Generalizing Laplacian Controllability of Paths

TL;DR

This paper extends the concept of Laplacian controllability from simple paths to complex networks formed by interconnecting multiple antiregular graphs, providing methods for ensuring controllability with a single input.

Contribution

It introduces a novel approach to achieve Laplacian controllability in networks constructed from interconnected antiregular graphs, generalizing previous results for paths.

Findings

Controllability is maintained when connecting multiple antiregular graphs.

Methods for interconnection and input vertex selection are provided.

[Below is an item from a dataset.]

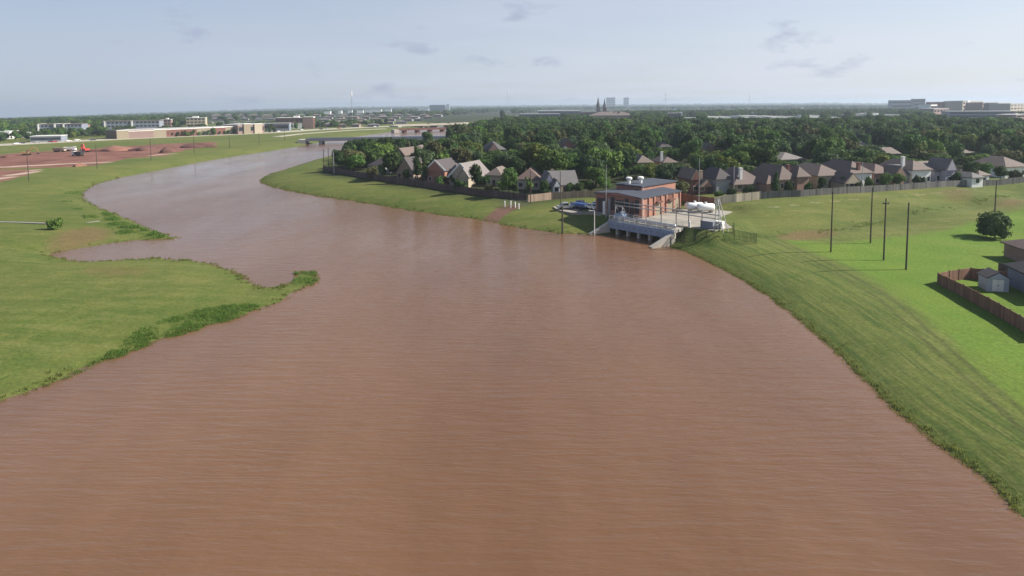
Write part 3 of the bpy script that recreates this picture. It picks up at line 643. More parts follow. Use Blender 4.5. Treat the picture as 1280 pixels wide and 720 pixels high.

Controllability extends to networks with any positive integer size of antiregular graphs.

Abstract

It is well known that if a network topology is a path or line and the states of vertices or nodes evolve according to the consensus policy, then the network is Laplacian controllable by an input connected to its terminal vertex. In this work a path is regarded as the resulting graph after interconnecting a finite number of two-vertex antiregular graphs and then possibly connecting one more vertex. It is shown that the single-input Laplacian controllability of a path can be extended to the case of interconnecting a finite number of $k$-vertex antiregular graphs with or without one more vertex appended, for any positive integer $k$. The methods to interconnect these antiregular graphs and to select the vertex for connecting the single input that renders the network Laplacian controllable are presented as well.